_Data extract:_
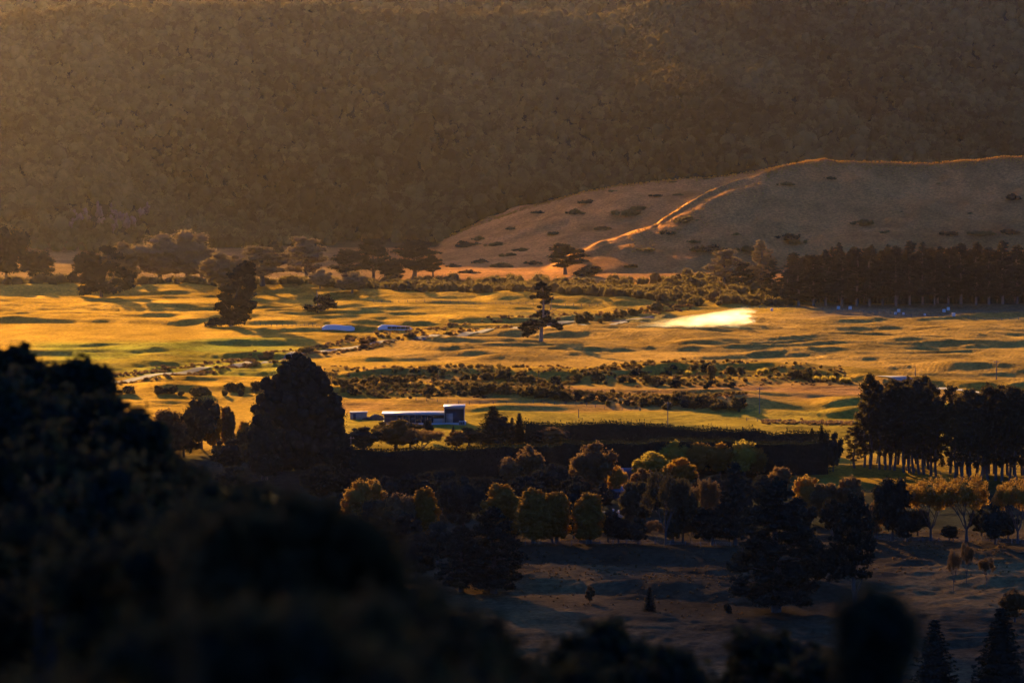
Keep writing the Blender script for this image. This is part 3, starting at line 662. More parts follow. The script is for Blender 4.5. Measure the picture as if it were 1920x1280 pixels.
# ---- tall gum rows at the right
row = [(1602, 878, 800), (1620, 878, 760), (1630, 880, 700), (1649, 881, 716), (1659, 881, 735), (1668, 882, 725), (1676, 883, 712), (1694, 885, 722), (1706, 887, 730), (1714, 888, 712), (1724, 889, 725), (1733, 890, 735), (1745, 893, 713), (1756, 896, 745)]
for i, (px, by, ty) in enumerate(row):
    plant_px('gum', 'gum_tree', 'tall dark gum of the left gum row, ' + ORD[i], px, by, ty, 42, mat='gum', group='left block of tall gums')
row = [(1790, 900, 752), (1806, 901, 735), (1822, 902, 728), (1838, 903, 738), (1853, 903, 726), (1866, 904, 730), (1878, 904, 735), (1892, 904, 724), (1906, 904, 732), (1920, 904, 736), (1935, 904, 730)]
for i, (px, by, ty) in enumerate(row):
    plant_px('gum', 'gum_tree', 'tall dark gum of the right gum block, ' + ORD[i], px, by, ty, 44, mat='gum', group='right block of tall gums')
for k in range(26):
    px = 1636 + k * 12.5 + rnd.uniform(-3, 3)
    if 1756 < px < 1785: continue
    base = ground(px, 884 + (px - 1636) * .07); y = base[1] + 9 + rnd.uniform(0, 12)
    plant('gum', 'gum_tree', 'dark gum standing behind the front trunks of the gum blocks', 'tree', at(px, y)[0], y, rnd.uniform(24, 28), 7.2, 'gum', 'rear gums of the two gum blocks')

# ---- mid-ground trees
mid = [
 ('column', 'gold', 402, 842, 754, 40, 'slim bright golden poplar seen through the blurred leaves at left'), ('column', 'brown', 424, 842, 762, 28, 'slim dull poplar touching the bright golden one'), ('column', 'gold', 456, 862, 792, 30, 'small golden poplar below the slim pair'),
 ('broad', 'dark', 378, 842, 745, 64, 'dark round tree behind the slim golden poplars'), ('broad', 'brown', 312, 862, 768, 86, 'reddish brown tree left of the slim golden poplars'), ('broad', 'brown', 250, 850, 772, 60, 'dim brown tree at the left behind blurred leaves'),
 ('column', 'brown', 186, 845, 752, 40, 'thin pale brown tree showing through the blurred leaves far left'),
 ('broad', 'dark', 680, 845, 800, 66, 'dark bushy tree at the left end of the hedge top'), ('broad', 'shrub', 742, 842, 788, 90, 'bushy olive tree in front of the long shed, below the soil heap'), ('broad', 'dark', 770, 840, 792, 46, 'dark round bush below the long shed'),
 ('broad', 'dark', 803, 832, 787, 20, 'narrow dark shrub in front of the middle of the long shed'), ('fan', 'brown', 792, 850, 803, 76, 'spiky reddish brown bush on the hedge top below the shed'), ('broad', 'brown', 856, 842, 810, 46, 'small reddish bush right of the spiky brown one'),
 ('fir', 'dark', 850, 826, 798, 14, 'tiny dark fir below the right end of the shed'), ('broad', 'dark', 880, 836, 803, 60, 'dark bush left of the big fir'),
 ('fir', 'dark', 924, 832, 762, 68, 'large dark fir rising between the shed and the upper hedge'), ('broad', 'dark', 940, 835, 780, 50, 'dark tree leaning on the right of the large fir'), ('fir', 'dark', 974, 832, 776, 34, 'small pointed fir right of the large fir'), ('fir', 'dark', 960, 832, 782, 26, 'narrow fir between the large and the small pointed fir'),
 ('broad', 'brown', 1036, 838, 800, 64, 'rounded brown tree in front of the upper hedge'), ('broad', 'dark', 1010, 838, 808, 40, 'dark bush beside the rounded brown tree'),
 ('broad', 'brown', 992, 905, 835, 52, 'pale edged round tree, higher one of the pair before the lower hedge'), ('broad', 'brown', 954, 910, 857, 48, 'pale edged round tree, lower one of the pair before the lower hedge'),
 ('broad', 'brown', 1113, 930, 829, 82, 'large domed golden brown tree before the lower hedge'), ('broad', 'gold', 1158, 930, 874, 42, 'smaller golden tree at the right shoulder of the large domed one'),
 ('broad', 'bright', 1222, 905, 847, 78, 'brightest yellow topped tree before the lower hedge'), ('broad', 'gold', 1277, 912, 858, 58, 'dull gold round tree touching the brightest yellow one'), ('broad', 'brown', 1206, 925, 878, 48, 'small orange brown tree under the brightest yellow one'),
 ('broad', 'bright', 1262, 888, 826, 52, 'yellow topped tree, first from the left in the hedge side row'), ('broad', 'gold', 1308, 890, 830, 56, 'yellow topped tree, second from the left in the hedge side row'), ('broad', 'gold', 1350, 892, 830, 52, 'yellow topped tree, third from the left in the hedge side row'),
 ('broad', 'bright', 1395, 893, 826, 60, 'yellow topped tree, fourth from the left in the hedge side row'), ('broad', 'gold', 1420, 893, 838, 36, 'yellow topped tree at the right end of the hedge side row'), ('broad', 'brown', 1236, 870, 828, 30, 'small dull red tree left of the hedge side row'),
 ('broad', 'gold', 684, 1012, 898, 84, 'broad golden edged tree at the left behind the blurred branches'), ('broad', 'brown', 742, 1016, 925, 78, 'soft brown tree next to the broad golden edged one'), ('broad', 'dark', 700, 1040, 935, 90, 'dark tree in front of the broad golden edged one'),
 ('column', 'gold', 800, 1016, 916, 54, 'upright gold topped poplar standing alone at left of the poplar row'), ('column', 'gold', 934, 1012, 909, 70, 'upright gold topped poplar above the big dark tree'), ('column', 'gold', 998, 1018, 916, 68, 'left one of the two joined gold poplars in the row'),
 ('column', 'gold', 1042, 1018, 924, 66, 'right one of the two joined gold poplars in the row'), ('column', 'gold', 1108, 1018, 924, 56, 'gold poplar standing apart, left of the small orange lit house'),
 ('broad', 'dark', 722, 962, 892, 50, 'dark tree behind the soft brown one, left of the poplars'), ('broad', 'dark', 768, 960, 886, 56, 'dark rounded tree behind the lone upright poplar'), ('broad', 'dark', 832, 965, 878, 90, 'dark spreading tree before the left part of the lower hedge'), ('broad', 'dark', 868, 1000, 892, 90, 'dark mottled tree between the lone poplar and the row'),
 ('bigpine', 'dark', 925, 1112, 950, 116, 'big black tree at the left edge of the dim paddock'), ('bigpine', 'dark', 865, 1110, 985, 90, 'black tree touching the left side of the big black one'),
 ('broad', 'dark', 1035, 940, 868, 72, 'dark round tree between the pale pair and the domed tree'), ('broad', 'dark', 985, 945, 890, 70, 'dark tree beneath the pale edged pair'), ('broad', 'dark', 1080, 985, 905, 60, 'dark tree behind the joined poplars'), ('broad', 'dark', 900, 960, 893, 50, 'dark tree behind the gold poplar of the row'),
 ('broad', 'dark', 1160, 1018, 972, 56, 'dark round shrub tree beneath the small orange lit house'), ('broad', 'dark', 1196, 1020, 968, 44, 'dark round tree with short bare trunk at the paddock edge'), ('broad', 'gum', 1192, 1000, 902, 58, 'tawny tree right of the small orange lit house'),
 ('fan', 'gum', 1248, 1022, 882, 84, 'tall tree with pale forked limbs at the paddock edge'), ('broad', 'gum', 1280, 1018, 902, 56, 'weeping dull green tree right of the pale forked one'), ('column', 'gum', 1262, 1020, 900, 40, 'narrow weeping tree against the pale forked one'), ('fan', 'brown', 1228, 1020, 975, 36, 'small bronze tree below the pale forked one'),
 ('fan', 'brown', 1320, 1012, 896, 66, 'sandy brown feathery tree left of the giant pine'), ('broad', 'dark', 1335, 1022, 950, 72, 'dark bushy tree under the feathery brown one'), ('bigpine', 'dark', 1378, 1022, 866, 78, 'dark shaggy conifer behind the left of the giant pine'), ('fan', 'brown', 1295, 1020, 980, 30, 'small reddish tree at the paddock edge'),
 ('broad', 'brown', 1462, 925, 876, 44, 'small brown tree above the giant pine, below the pale bales'), ('broad', 'gold', 1512, 980, 892, 62, 'gold tree right above the giant pine'), ('broad', 'brown', 1548, 985, 905, 56, 'brown tree behind the tall trunked pine'), ('broad', 'brown', 1595, 985, 893, 58, 'round brown tree above the tall trunked pine'),
 ('broad', 'dark', 1674, 1015, 894, 66, 'dark round headed tree at the left of the branchy roadside row'), ('fan', 'gold', 1745, 1015, 898, 96, 'wide branchy tree, left one of the roadside pair'), ('fan', 'gold', 1812, 1016, 892, 104, 'wide branchy tree, right one of the roadside pair'),
 ('broad', 'dark', 1866, 1020, 945, 56, 'dark bush right of the roadside branchy pair'), ('fan', 'gold', 1908, 1020, 898, 84, 'open brown tree at the right edge of the frame'), ('broad', 'brown', 1644, 1010, 935, 42, 'ragged bronze tree left of the dark round headed one'), ('broad', 'dark', 1700, 1016, 960, 44, 'low dark tree between the round headed and branchy trees'), ('broad', 'dark', 1780, 1014, 985, 40, 'low dark bush between the roadside pair'),
 ('bigpine', 'dark', 1455, 1148, 898, 168, 'giant black pine standing in the dim paddock'), ('broad', 'dark', 1530, 1100, 1010, 70, 'black tree joining the giant pine and the tall trunked pine'),
 ('fir', 'dark', 1218, 1146, 1100, 24, 'small lone fir in the dim paddock'), ('broad', 'brown', 1106, 1130, 1098, 18, 'small pale bush in the dim paddock'), ('shrub', 'dark', 1364, 1150, 1130, 16, 'small dark bush left of the giant pine foot'),
 ('fan', 'brown', 1812, 1095, 1018, 26, 'young bronze poplar in the right paddock'), ('fan', 'brown', 1788, 1110, 1030, 24, 'dim young poplar left of the bronze one'), ('fan', 'brown', 1850, 1100, 1045, 30, 'dim young poplar right of the bronze one'), ('broad', 'brown', 1902, 1165, 1102, 60, 'pale leafy tree above the firs at lower right'),
 ('fir', 'dark', 1752, 1330, 1160, 112, 'black fir near the lower right corner, left one'), ('fir', 'dark', 1876, 1340, 1138, 140, 'black fir in the lower right corner, right one'), ('fan', 'brown', 1690, 1290, 1180, 60, 'dim brown leafy tree left of the corner firs'),
 ('broad', 'dark', 1562, 885, 812, 36, 'olive tree at the right end of the hedges'), ('fir', 'hedge', 1540, 880, 797, 34, 'pointed conifer at the right end of the lower hedge'), ('fir', 'hedge', 1522, 870, 803, 26, 'pointed conifer just left of the hedge end'),
 ('broad', 'shrub', 1334, 716, 684, 16, 'lone dark round shrub tree at the edge of the stubble field'),
]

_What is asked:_
Return, unchanged, the lines from the first line of the material through the line that holds "plant('gum', 'gum_tree', 'dark", inclusive, omitting pictures.

_Exercise result:_
Keep writing the Blender script for this image. This is part 3, starting at line 662. More parts follow. The script is for Blender 4.5. Measure the picture as if it were 1920x1280 pixels.
# ---- tall gum rows at the right
row = [(1602, 878, 800), (1620, 878, 760), (1630, 880, 700), (1649, 881, 716), (1659, 881, 735), (1668, 882, 725), (1676, 883, 712), (1694, 885, 722), (1706, 887, 730), (1714, 888, 712), (1724, 889, 725), (1733, 890, 735), (1745, 893, 713), (1756, 896, 745)]
for i, (px, by, ty) in enumerate(row):
    plant_px('gum', 'gum_tree', 'tall dark gum of the left gum row, ' + ORD[i], px, by, ty, 42, mat='gum', group='left block of tall gums')
row = [(1790, 900, 752), (1806, 901, 735), (1822, 902, 728), (1838, 903, 738), (1853, 903, 726), (1866, 904, 730), (1878, 904, 735), (1892, 904, 724), (1906, 904, 732), (1920, 904, 736), (1935, 904, 730)]
for i, (px, by, ty) in enumerate(row):
    plant_px('gum', 'gum_tree', 'tall dark gum of the right gum block, ' + ORD[i], px, by, ty, 44, mat='gum', group='right block of tall gums')
for k in range(26):
    px = 1636 + k * 12.5 + rnd.uniform(-3, 3)
    if 1756 < px < 1785: continue
    base = ground(px, 884 + (px - 1636) * .07); y = base[1] + 9 + rnd.uniform(0, 12)
    plant('gum', 'gum_tree', 'dark gum standing behind the front trunks of the gum blocks', 'tree', at(px, y)[0], y, rnd.uniform(24, 28), 7.2, 'gum', 'rear gums of the two gum blocks')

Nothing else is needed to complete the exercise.